> Problem statement
Please copy all the lines that follow, word for word.

> Stored data
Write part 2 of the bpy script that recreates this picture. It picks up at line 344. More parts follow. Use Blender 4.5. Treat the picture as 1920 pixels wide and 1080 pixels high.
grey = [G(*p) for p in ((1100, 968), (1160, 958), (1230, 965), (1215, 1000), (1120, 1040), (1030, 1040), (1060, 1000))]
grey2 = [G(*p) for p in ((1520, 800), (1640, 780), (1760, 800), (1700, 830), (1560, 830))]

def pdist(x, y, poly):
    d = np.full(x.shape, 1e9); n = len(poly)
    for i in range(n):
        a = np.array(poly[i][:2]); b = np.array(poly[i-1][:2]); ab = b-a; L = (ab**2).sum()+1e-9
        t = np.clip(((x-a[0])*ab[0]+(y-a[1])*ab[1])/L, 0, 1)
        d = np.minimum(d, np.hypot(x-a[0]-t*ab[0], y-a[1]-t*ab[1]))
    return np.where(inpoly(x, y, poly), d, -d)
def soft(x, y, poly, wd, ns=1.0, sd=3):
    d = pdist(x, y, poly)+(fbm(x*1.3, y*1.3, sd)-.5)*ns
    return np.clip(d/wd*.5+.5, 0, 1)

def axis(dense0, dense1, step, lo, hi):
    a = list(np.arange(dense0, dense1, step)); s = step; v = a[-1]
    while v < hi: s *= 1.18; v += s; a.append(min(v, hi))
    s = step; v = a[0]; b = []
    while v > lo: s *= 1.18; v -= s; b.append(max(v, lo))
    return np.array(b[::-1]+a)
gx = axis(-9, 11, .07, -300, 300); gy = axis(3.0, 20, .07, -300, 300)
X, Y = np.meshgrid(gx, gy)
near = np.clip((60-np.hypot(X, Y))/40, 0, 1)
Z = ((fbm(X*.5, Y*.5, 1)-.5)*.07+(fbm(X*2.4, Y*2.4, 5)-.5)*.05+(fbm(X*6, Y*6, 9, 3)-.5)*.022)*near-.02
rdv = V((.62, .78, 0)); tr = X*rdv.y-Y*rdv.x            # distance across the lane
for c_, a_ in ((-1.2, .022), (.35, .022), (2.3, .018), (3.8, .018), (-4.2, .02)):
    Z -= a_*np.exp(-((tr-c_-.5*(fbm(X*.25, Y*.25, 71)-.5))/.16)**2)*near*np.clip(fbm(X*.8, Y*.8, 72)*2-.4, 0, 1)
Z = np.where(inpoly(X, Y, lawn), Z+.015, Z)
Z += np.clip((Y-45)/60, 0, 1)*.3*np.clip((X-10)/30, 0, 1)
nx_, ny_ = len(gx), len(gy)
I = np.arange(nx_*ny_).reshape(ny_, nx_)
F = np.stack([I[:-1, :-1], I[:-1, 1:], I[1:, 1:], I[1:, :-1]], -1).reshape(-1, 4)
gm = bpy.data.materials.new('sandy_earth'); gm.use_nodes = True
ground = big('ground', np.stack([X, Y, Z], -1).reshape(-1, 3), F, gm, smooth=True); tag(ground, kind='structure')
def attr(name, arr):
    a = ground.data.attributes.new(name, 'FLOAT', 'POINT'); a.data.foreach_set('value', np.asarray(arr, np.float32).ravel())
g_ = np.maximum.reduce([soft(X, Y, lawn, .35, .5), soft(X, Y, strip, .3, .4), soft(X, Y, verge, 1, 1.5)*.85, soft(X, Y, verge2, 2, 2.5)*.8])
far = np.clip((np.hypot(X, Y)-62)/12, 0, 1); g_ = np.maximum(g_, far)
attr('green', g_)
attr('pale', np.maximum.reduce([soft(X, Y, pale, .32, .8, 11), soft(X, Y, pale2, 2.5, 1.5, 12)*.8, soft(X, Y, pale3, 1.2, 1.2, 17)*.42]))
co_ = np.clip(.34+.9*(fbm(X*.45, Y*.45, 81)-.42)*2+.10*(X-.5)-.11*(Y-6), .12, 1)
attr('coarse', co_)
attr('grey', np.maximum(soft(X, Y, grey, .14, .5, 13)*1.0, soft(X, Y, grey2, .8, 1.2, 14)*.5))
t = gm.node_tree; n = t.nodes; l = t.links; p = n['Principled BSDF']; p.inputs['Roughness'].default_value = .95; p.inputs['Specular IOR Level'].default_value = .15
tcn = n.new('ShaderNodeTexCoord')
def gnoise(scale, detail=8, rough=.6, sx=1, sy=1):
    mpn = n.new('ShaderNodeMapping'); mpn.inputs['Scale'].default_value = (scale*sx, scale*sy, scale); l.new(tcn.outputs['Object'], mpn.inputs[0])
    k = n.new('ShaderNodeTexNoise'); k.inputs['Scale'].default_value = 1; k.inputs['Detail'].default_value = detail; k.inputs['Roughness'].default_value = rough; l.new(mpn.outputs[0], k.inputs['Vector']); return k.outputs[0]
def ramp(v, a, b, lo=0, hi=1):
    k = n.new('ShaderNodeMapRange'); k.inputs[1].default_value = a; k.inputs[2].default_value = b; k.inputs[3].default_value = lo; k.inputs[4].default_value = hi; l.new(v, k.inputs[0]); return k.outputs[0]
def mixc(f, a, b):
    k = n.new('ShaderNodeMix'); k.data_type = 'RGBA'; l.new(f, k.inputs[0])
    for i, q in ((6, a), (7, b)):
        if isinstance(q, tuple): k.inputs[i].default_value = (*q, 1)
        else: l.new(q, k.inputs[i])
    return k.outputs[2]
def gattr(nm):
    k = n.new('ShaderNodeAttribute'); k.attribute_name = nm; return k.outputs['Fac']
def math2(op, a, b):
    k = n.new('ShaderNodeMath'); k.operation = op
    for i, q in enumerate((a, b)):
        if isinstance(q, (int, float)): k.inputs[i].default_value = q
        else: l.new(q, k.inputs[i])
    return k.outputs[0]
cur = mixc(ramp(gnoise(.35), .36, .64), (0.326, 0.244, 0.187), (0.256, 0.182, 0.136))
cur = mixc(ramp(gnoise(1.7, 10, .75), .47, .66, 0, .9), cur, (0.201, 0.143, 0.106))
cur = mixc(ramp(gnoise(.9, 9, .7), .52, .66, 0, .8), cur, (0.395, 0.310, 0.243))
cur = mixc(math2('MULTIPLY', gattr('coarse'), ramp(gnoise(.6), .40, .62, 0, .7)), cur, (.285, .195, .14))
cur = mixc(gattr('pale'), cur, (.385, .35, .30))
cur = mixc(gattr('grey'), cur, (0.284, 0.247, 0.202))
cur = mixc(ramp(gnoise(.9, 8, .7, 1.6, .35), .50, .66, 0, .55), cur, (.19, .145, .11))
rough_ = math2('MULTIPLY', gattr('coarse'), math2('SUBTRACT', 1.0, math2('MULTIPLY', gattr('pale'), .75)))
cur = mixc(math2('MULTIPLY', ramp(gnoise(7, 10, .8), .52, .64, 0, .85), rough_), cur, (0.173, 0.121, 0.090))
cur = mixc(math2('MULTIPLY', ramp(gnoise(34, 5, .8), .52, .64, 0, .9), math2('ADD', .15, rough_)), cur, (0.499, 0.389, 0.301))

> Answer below
Write part 2 of the bpy script that recreates this picture. It picks up at line 344. More parts follow. Use Blender 4.5. Treat the picture as 1920 pixels wide and 1080 pixels high.
grey = [G(*p) for p in ((1100, 968), (1160, 958), (1230, 965), (1215, 1000), (1120, 1040), (1030, 1040), (1060, 1000))]
grey2 = [G(*p) for p in ((1520, 800), (1640, 780), (1760, 800), (1700, 830), (1560, 830))]

def pdist(x, y, poly):
    d = np.full(x.shape, 1e9); n = len(poly)
    for i in range(n):
        a = np.array(poly[i][:2]); b = np.array(poly[i-1][:2]); ab = b-a; L = (ab**2).sum()+1e-9
        t = np.clip(((x-a[0])*ab[0]+(y-a[1])*ab[1])/L, 0, 1)
        d = np.minimum(d, np.hypot(x-a[0]-t*ab[0], y-a[1]-t*ab[1]))
    return np.where(inpoly(x, y, poly), d, -d)
def soft(x, y, poly, wd, ns=1.0, sd=3):
    d = pdist(x, y, poly)+(fbm(x*1.3, y*1.3, sd)-.5)*ns
    return np.clip(d/wd*.5+.5, 0, 1)

def axis(dense0, dense1, step, lo, hi):
    a = list(np.arange(dense0, dense1, step)); s = step; v = a[-1]
    while v < hi: s *= 1.18; v += s; a.append(min(v, hi))
    s = step; v = a[0]; b = []
    while v > lo: s *= 1.18; v -= s; b.append(max(v, lo))
    return np.array(b[::-1]+a)
gx = axis(-9, 11, .07, -300, 300); gy = axis(3.0, 20, .07, -300, 300)
X, Y = np.meshgrid(gx, gy)
near = np.clip((60-np.hypot(X, Y))/40, 0, 1)
Z = ((fbm(X*.5, Y*.5, 1)-.5)*.07+(fbm(X*2.4, Y*2.4, 5)-.5)*.05+(fbm(X*6, Y*6, 9, 3)-.5)*.022)*near-.02
rdv = V((.62, .78, 0)); tr = X*rdv.y-Y*rdv.x            # distance across the lane
for c_, a_ in ((-1.2, .022), (.35, .022), (2.3, .018), (3.8, .018), (-4.2, .02)):
    Z -= a_*np.exp(-((tr-c_-.5*(fbm(X*.25, Y*.25, 71)-.5))/.16)**2)*near*np.clip(fbm(X*.8, Y*.8, 72)*2-.4, 0, 1)
Z = np.where(inpoly(X, Y, lawn), Z+.015, Z)
Z += np.clip((Y-45)/60, 0, 1)*.3*np.clip((X-10)/30, 0, 1)
nx_, ny_ = len(gx), len(gy)
I = np.arange(nx_*ny_).reshape(ny_, nx_)
F = np.stack([I[:-1, :-1], I[:-1, 1:], I[1:, 1:], I[1:, :-1]], -1).reshape(-1, 4)
gm = bpy.data.materials.new('sandy_earth'); gm.use_nodes = True
ground = big('ground', np.stack([X, Y, Z], -1).reshape(-1, 3), F, gm, smooth=True); tag(ground, kind='structure')
def attr(name, arr):
    a = ground.data.attributes.new(name, 'FLOAT', 'POINT'); a.data.foreach_set('value', np.asarray(arr, np.float32).ravel())
g_ = np.maximum.reduce([soft(X, Y, lawn, .35, .5), soft(X, Y, strip, .3, .4), soft(X, Y, verge, 1, 1.5)*.85, soft(X, Y, verge2, 2, 2.5)*.8])
far = np.clip((np.hypot(X, Y)-62)/12, 0, 1); g_ = np.maximum(g_, far)
attr('green', g_)
attr('pale', np.maximum.reduce([soft(X, Y, pale, .32, .8, 11), soft(X, Y, pale2, 2.5, 1.5, 12)*.8, soft(X, Y, pale3, 1.2, 1.2, 17)*.42]))
co_ = np.clip(.34+.9*(fbm(X*.45, Y*.45, 81)-.42)*2+.10*(X-.5)-.11*(Y-6), .12, 1)
attr('coarse', co_)
attr('grey', np.maximum(soft(X, Y, grey, .14, .5, 13)*1.0, soft(X, Y, grey2, .8, 1.2, 14)*.5))
t = gm.node_tree; n = t.nodes; l = t.links; p = n['Principled BSDF']; p.inputs['Roughness'].default_value = .95; p.inputs['Specular IOR Level'].default_value = .15
tcn = n.new('ShaderNodeTexCoord')
def gnoise(scale, detail=8, rough=.6, sx=1, sy=1):
    mpn = n.new('ShaderNodeMapping'); mpn.inputs['Scale'].default_value = (scale*sx, scale*sy, scale); l.new(tcn.outputs['Object'], mpn.inputs[0])
    k = n.new('ShaderNodeTexNoise'); k.inputs['Scale'].default_value = 1; k.inputs['Detail'].default_value = detail; k.inputs['Roughness'].default_value = rough; l.new(mpn.outputs[0], k.inputs['Vector']); return k.outputs[0]
def ramp(v, a, b, lo=0, hi=1):
    k = n.new('ShaderNodeMapRange'); k.inputs[1].default_value = a; k.inputs[2].default_value = b; k.inputs[3].default_value = lo; k.inputs[4].default_value = hi; l.new(v, k.inputs[0]); return k.outputs[0]
def mixc(f, a, b):
    k = n.new('ShaderNodeMix'); k.data_type = 'RGBA'; l.new(f, k.inputs[0])
    for i, q in ((6, a), (7, b)):
        if isinstance(q, tuple): k.inputs[i].default_value = (*q, 1)
        else: l.new(q, k.inputs[i])
    return k.outputs[2]
def gattr(nm):
    k = n.new('ShaderNodeAttribute'); k.attribute_name = nm; return k.outputs['Fac']
def math2(op, a, b):
    k = n.new('ShaderNodeMath'); k.operation = op
    for i, q in enumerate((a, b)):
        if isinstance(q, (int, float)): k.inputs[i].default_value = q
        else: l.new(q, k.inputs[i])
    return k.outputs[0]
cur = mixc(ramp(gnoise(.35), .36, .64), (0.326, 0.244, 0.187), (0.256, 0.182, 0.136))
cur = mixc(ramp(gnoise(1.7, 10, .75), .47, .66, 0, .9), cur, (0.201, 0.143, 0.106))
cur = mixc(ramp(gnoise(.9, 9, .7), .52, .66, 0, .8), cur, (0.395, 0.310, 0.243))
cur = mixc(math2('MULTIPLY', gattr('coarse'), ramp(gnoise(.6), .40, .62, 0, .7)), cur, (.285, .195, .14))
cur = mixc(gattr('pale'), cur, (.385, .35, .30))
cur = mixc(gattr('grey'), cur, (0.284, 0.247, 0.202))
cur = mixc(ramp(gnoise(.9, 8, .7, 1.6, .35), .50, .66, 0, .55), cur, (.19, .145, .11))
rough_ = math2('MULTIPLY', gattr('coarse'), math2('SUBTRACT', 1.0, math2('MULTIPLY', gattr('pale'), .75)))
cur = mixc(math2('MULTIPLY', ramp(gnoise(7, 10, .8), .52, .64, 0, .85), rough_), cur, (0.173, 0.121, 0.090))
cur = mixc(math2('MULTIPLY', ramp(gnoise(34, 5, .8), .52, .64, 0, .9), math2('ADD', .15, rough_)), cur, (0.499, 0.389, 0.301))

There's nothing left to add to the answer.